El cine cubano sigue siendo una fuente de maravillas pese a la asfixia que sufre el país. Una nación víctima de su economía ineficaz y de represiones injustificables, que sigue ahogada por el bloqueo estadounidense -relativo, hipócrita e injusto- que beneficia no sabemos qué oscuros intereses, ya que la apertura de Cuba al comercio y la cultura mundiales sólo podría favorecer su depuración democrática y crecimiento económico.
En ese contexto, su rica tradición española, afrocaribeña y latinoamericana sigue vigente en un pueblo lleno de ímpetu creativo y desenfadada alegría de vivir. Admirable energía que sigue vibrando en su estupendo cine y en el legendario festival de La Habana, encuentro crucial del arte y la libertad.
En una entrevista por televisión, el maestro Humberto Solás comentaba cómo el uso del formato digital (como en nuestra «Password…») le había permitido regresar de diez años de ausencia, con su «Miel para Oshun», y le abría nuevas posibilidades de seguir expresándose.

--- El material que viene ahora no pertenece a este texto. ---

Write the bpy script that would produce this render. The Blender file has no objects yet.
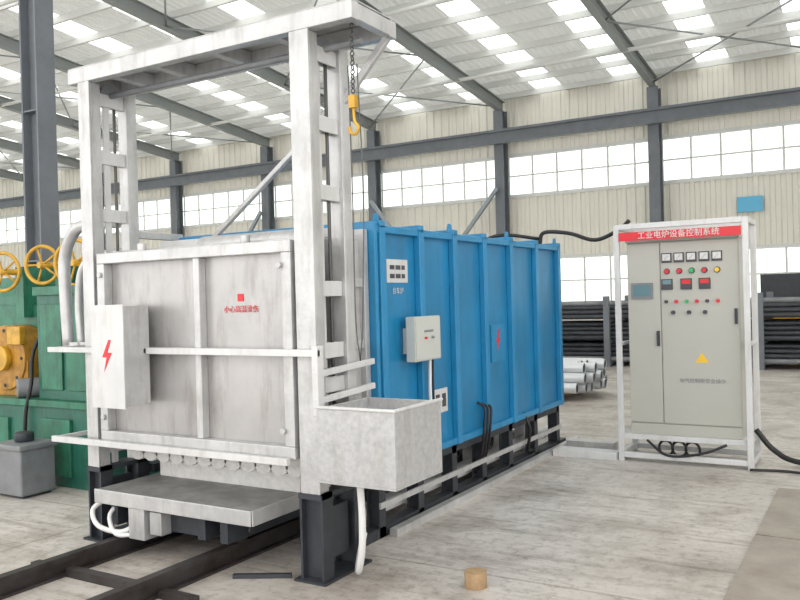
import bpy, bmesh, math, random
from mathutils import Vector, Matrix
random.seed(4)
scene = bpy.context.scene
try:
    scene.view_settings.view_transform = 'Standard'
except Exception:
    pass

# ------------------------------------------------------------------ materials
def mat(name, col, rough=0.5, metal=0.0, var=0.0, vscale=6.0, bump=0.0, bscale=40.0, col2=None, spec=0.5, grime=0.0):
    m = bpy.data.materials.new(name); m.use_nodes = True
    nt = m.node_tree; n = nt.nodes; l = nt.links
    b = n['Principled BSDF']
    b.inputs['Base Color'].default_value = (*col, 1)
    b.inputs['Roughness'].default_value = rough
    b.inputs['Metallic'].default_value = metal
    b.inputs['Specular IOR Level'].default_value = spec
    if var > 0 or col2 is not None or bump > 0:
        tc = n.new('ShaderNodeTexCoord')
    if var > 0 or col2 is not None:
        nz = n.new('ShaderNodeTexNoise'); nz.inputs['Scale'].default_value = vscale
        nz.inputs['Detail'].default_value = 6; nz.inputs['Roughness'].default_value = 0.62
        l.new(tc.outputs['Object'], nz.inputs['Vector'])
        cr = n.new('ShaderNodeValToRGB')
        cr.color_ramp.elements[0].position = 0.32; cr.color_ramp.elements[1].position = 0.66
        c2 = col2 if col2 is not None else tuple(c * (1 - var) for c in col)
        cr.color_ramp.elements[0].color = (*c2, 1); cr.color_ramp.elements[1].color = (*col, 1)
        l.new(nz.outputs['Fac'], cr.inputs['Fac']); out = cr.outputs['Color']
        if grime > 0:   # sparse vertical-ish streaks and smudges
            mp = n.new('ShaderNodeMapping'); mp.inputs['Scale'].default_value = (9, 9, 1.6)
            l.new(tc.outputs['Object'], mp.inputs['Vector'])
            g = n.new('ShaderNodeTexNoise'); g.inputs['Scale'].default_value = 1.4; g.inputs['Detail'].default_value = 8; g.inputs['Roughness'].default_value = 0.7
            l.new(mp.outputs['Vector'], g.inputs['Vector'])
            gr = n.new('ShaderNodeValToRGB'); gr.color_ramp.elements[0].position = 0.33; gr.color_ramp.elements[1].position = 0.50
            k = 1-grime; gr.color_ramp.elements[0].color = (k, k*0.98, k*0.95, 1); gr.color_ramp.elements[1].color = (1, 1, 1, 1)
            l.new(g.outputs['Fac'], gr.inputs['Fac'])
            mx = n.new('ShaderNodeMix'); mx.data_type = 'RGBA'; mx.blend_type = 'MULTIPLY'; mx.inputs[0].default_value = 1
            l.new(out, mx.inputs[6]); l.new(gr.outputs['Color'], mx.inputs[7]); out = mx.outputs[2]
        l.new(out, b.inputs['Base Color'])
    if bump > 0:
        n2 = n.new('ShaderNodeTexNoise'); n2.inputs['Scale'].default_value = bscale
        l.new(tc.outputs['Object'], n2.inputs['Vector'])
        bp = n.new('ShaderNodeBump'); bp.inputs['Strength'].default_value = bump; bp.inputs['Distance'].default_value = 0.01
        l.new(n2.outputs['Fac'], bp.inputs['Height']); l.new(bp.outputs['Normal'], b.inputs['Normal'])
    return m

M = {}
M['silver'] = mat('silver_paint', (0.57, 0.57, 0.57), 0.36, 0.35, var=0.22, vscale=5, bump=0.25, bscale=25, grime=0.2)
M['white'] = mat('white_paint', (0.64, 0.64, 0.64), 0.4, 0.05, var=0.12, vscale=4, grime=0.12)
M['door'] = mat('door_silver', (0.45, 0.44, 0.435), 0.34, 0.45, var=0.2, vscale=2.5, bump=0.3, bscale=5, grime=0.22)
M['bin'] = mat('galvanised_sheet', (0.52, 0.52, 0.52), 0.4, 0.3, col2=(0.41, 0.41, 0.42), vscale=28, bump=0.1, grime=0.12)
M['blue'] = mat('blue_paint', (0.014, 0.215, 0.44), 0.34, 0, var=0.25, vscale=1.6, grime=0.14)
M['blue2'] = mat('blue_paint_rib', (0.018, 0.235, 0.47), 0.33, 0, var=0.15, vscale=4, grime=0.14)
M['dark'] = mat('dark_steel', (0.045, 0.05, 0.06), 0.5, 0.2, var=0.3, vscale=8)
M['black'] = mat('black_rubber', (0.012, 0.012, 0.013), 0.5)
M['rail'] = mat('rail_steel', (0.075, 0.07, 0.07), 0.45, 0.5, col2=(0.04, 0.03, 0.027), vscale=5)
M['plate'] = mat('cart_plate', (0.33, 0.325, 0.32), 0.55, 0.2, col2=(0.18, 0.175, 0.17), vscale=5, bump=0.2)
M['fibre'] = mat('ceramic_fibre', (0.72, 0.71, 0.69), 0.9, 0, var=0.15, vscale=20, bump=0.5)
M['cab'] = mat('cabinet_paint', (0.45, 0.445, 0.40), 0.42, 0, var=0.04, vscale=2)
M['ebox'] = mat('enclosure_grey', (0.50, 0.52, 0.49), 0.45)
M['red'] = mat('red_paint', (0.62, 0.02, 0.03), 0.4)
M['green_l'] = mat('green_lamp', (0.02, 0.4, 0.12), 0.3)
M['yel_l'] = mat('yellow_lamp', (0.8, 0.5, 0.03), 0.3)
M['yellow'] = mat('yellow_paint', (0.68, 0.38, 0.03), 0.4, 0, var=0.4, vscale=9)
M['orange'] = mat('ochre_paint', (0.55, 0.27, 0.03), 0.5, 0, var=0.5, vscale=6, grime=0.3)
M['green'] = mat('machine_green', (0.035, 0.20, 0.12), 0.42, 0, var=0.45, vscale=5, grime=0.35)
M['teal'] = mat('machine_teal', (0.025, 0.15, 0.105), 0.4, 0, var=0.45, vscale=4, grime=0.35)
M['grey'] = mat('grey_paint', (0.22, 0.23, 0.24), 0.5, 0, var=0.25, vscale=6)
M['col'] = mat('column_paint', (0.16, 0.175, 0.195), 0.55, 0, var=0.2, vscale=3)
M['col_l'] = mat('column_light', (0.30, 0.34, 0.37), 0.55, 0, var=0.15, vscale=3)
M['purlin'] = mat('purlin_galv', (0.62, 0.63, 0.61), 0.5, 0.0)
M['raf'] = mat('rafter_paint', (0.28, 0.30, 0.30), 0.5, 0.0)
M['cream'] = mat('wall_cream', (0.74, 0.72, 0.64), 0.6, 0, var=0.07, vscale=0.7)
M['mull'] = mat('window_frame', (0.62, 0.63, 0.61), 0.5)
M['pit'] = mat('checker_plate', (0.36, 0.32, 0.27), 0.5, 0.1, col2=(0.25, 0.21, 0.175), vscale=3, bump=0.5, bscale=30)
M['pipe'] = mat('galv_pipe', (0.66, 0.68, 0.70), 0.35, 0.4)
M['dpipe'] = mat('black_bar', (0.055, 0.06, 0.07), 0.5, 0.3, var=0.5, vscale=5)
M['wood'] = mat('wood_block', (0.42, 0.28, 0.15), 0.7, 0, var=0.3, vscale=20)
M['lcd'] = mat('lcd_screen', (0.12, 0.22, 0.25), 0.15)
M['bluesign'] = mat('blue_sign', (0.10, 0.42, 0.65), 0.4)
M['chain'] = mat('chain_steel', (0.10, 0.10, 0.10), 0.4, 0.7)
M['hose'] = mat('white_hose', (0.70, 0.70, 0.69), 0.45)
M['ink'] = mat('print_ink', (0.06, 0.06, 0.07), 0.6)

def floormat():
    m = bpy.data.materials.new('concrete'); m.use_nodes = True
    nt = m.node_tree; n = nt.nodes; l = nt.links; b = n['Principled BSDF']
    tc = n.new('ShaderNodeTexCoord')
    def noise(s, d=6, r=0.6, vec=None):
        z = n.new('ShaderNodeTexNoise'); z.inputs['Scale'].default_value = s; z.inputs['Detail'].default_value = d; z.inputs['Roughness'].default_value = r
        l.new(vec or tc.outputs['Object'], z.inputs['Vector']); return z.outputs['Fac']
    def ramp(f, p0, c0, p1, c1):
        c = n.new('ShaderNodeValToRGB'); c.color_ramp.elements[0].position = p0; c.color_ramp.elements[1].position = p1
        c.color_ramp.elements[0].color = (*c0, 1); c.color_ramp.elements[1].color = (*c1, 1); l.new(f, c.inputs['Fac']); return c.outputs['Color']
    def mul(a, c, f=1.0):
        x = n.new('ShaderNodeMix'); x.data_type = 'RGBA'; x.blend_type = 'MULTIPLY'; x.inputs[0].default_value = f
        l.new(a, x.inputs[6]); l.new(c, x.inputs[7]); return x.outputs[2]
    base = ramp(noise(0.45, 5), 0.32, (0.44, 0.40, 0.365), 0.64, (0.63, 0.59, 0.55))
    st = ramp(noise(1.5, 9, 0.7), 0.38, (0.60, 0.57, 0.54), 0.53, (1, 1, 1))
    sp = ramp(noise(14, 5, 0.75), 0.36, (0.62, 0.60, 0.58), 0.50, (1, 1, 1))
    def streak(rot, sc, off):
        mp = n.new('ShaderNodeMapping'); mp.inputs['Scale'].default_value = sc; mp.inputs['Rotation'].default_value = (0, 0, rot); mp.inputs['Location'].default_value = (off, off, 0)
        l.new(tc.outputs['Object'], mp.inputs['Vector'])
        return ramp(noise(2.2, 6, 0.7, mp.outputs['Vector']), 0.35, (0.72, 0.70, 0.67), 0.46, (1, 1, 1))
    br = n.new('ShaderNodeTexBrick'); br.inputs['Scale'].default_value = 1.0; br.offset = 0
    br.inputs['Color1'].default_value = (1, 1, 1, 1); br.inputs['Color2'].default_value = (0.95, 0.94, 0.93, 1); br.inputs['Mortar'].default_value = (0.6, 0.58, 0.55, 1)
    br.inputs['Mortar Size'].default_value = 0.012; br.inputs['Brick Width'].default_value = 5.0; br.inputs['Row Height'].default_value = 4.2
    l.new(tc.outputs['Object'], br.inputs['Vector'])
    c = mul(mul(mul(mul(base, st, 0.8), sp, 0.75), streak(0.6, (0.35, 3, 1), 0), 0.9), br.outputs['Color'], 0.7)
    c = mul(c, streak(-0.2, (0.2, 4, 1), 7), 0.8)
    l.new(c, b.inputs['Base Color'])
    rr = n.new('ShaderNodeMapRange'); rr.inputs[3].default_value = 0.28; rr.inputs[4].default_value = 0.6
    l.new(noise(1.2, 5), rr.inputs[0]); l.new(rr.outputs[0], b.inputs['Roughness'])
    bp = n.new('ShaderNodeBump'); bp.inputs['Strength'].default_value = 0.12; bp.inputs['Distance'].default_value = 0.01
    l.new(noise(50), bp.inputs['Height']); l.new(bp.outputs['Normal'], b.inputs['Normal'])
    b.inputs['Specular IOR Level'].default_value = 0.35
    return m
M['floor'] = floormat()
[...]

La Sala Garbo nos brindó en su oportunidad la célebre «Fresa y chocolate», un acontecimiento fílmico, un punto de giro para Cuba, y un fenómeno de masas. Luego, nos sirvió la divertida «Guantanamera»; y en estos días ha programado «Lista de espera», una de las películas más brillantes que se han hecho en América Latina.
Las tres son obra de Juan Carlos Tabío (las primeras con Gutiérrez Alea), ese hombre menudo y humilde, con cara de serio, pero simpático, que entrevistamos José Mairena y yo hace unos años en un hotel josefino. Había en él, junto a cierta fragilidad, una determinación admirable para asumir su destino de artista. Detrás de su discreta apariencia parpadea un cineasta de primera línea, capaz de un humor tan demoledor como incisivo, cuyo cine, como el del conocido Alfred Hitchcock, tiene la inusual cualidad de que se despliega en relatos aparentemente simples y cautivantes, fácilmente populares, que, sin embargo, son como un hermoso caracol que encierra múltiples significados, cada vez más profundos.
El filme nos ubica en una lejana estación de buses. Cada viajero, anclado a su interés personal, espera y desespera de un transporte que no llega -el previsto está descompuesto-. De la necesidad, en esa socarrona y agridulce metáfora de toda Cuba, surge la solidaridad, el ingenio toma el volante, y sin lamentos se comienza a construir un destino colectivo. Comedia para vivirse de risa, puntual cuadro de costumbres, ácida crítica de egoísmos y burocracias estériles, tierna colección de historia personales; este filme deslumbrante no encandila con el falso brillo de lo aparatoso y lo pedante; mas es sagaz y optimista reflexión crítica sobre el futuro de la isla país.
De entre las numerosas y notables interpretaciones de esta obra coral, baste señalar a tres artistas. La vivaz morocha Alina Rodríguez, que conocimos durante el estreno en el Festival de Cartagena; el consagrado Jorge Perugorría (que allá en San José llegó a presentar el filme, invitado por el eficiente cineasta Esteban Ramírez, quien lo convenció de protagonizar el largo «Caribe», que prepara como continuación al éxito de «Once rosas»); y el simpático Vladimir Cruz, compañero de Perugorría en «Fresa y chocolate», con quien conversé apenas hace unos minutos, ya que es Jurado aquí en el Festival de Viña del Mar, un intérprete joven que ya ha dejado huella en diez filmes con su talento y versatilidad.
Después de la obra maestra «La vida es silbar», del también recatado Fernando Pérez -¿lo recuerdan durante la X Muestra costarricense el año pasado?- esta película de Tabío es la más sagaz y oportuna visión de la compleja y contradictoria Cuba contemporánea; y además, un filme delicioso que recomiendo con el mayor entusiasmo y que confío que la Sala Garbo siga programando.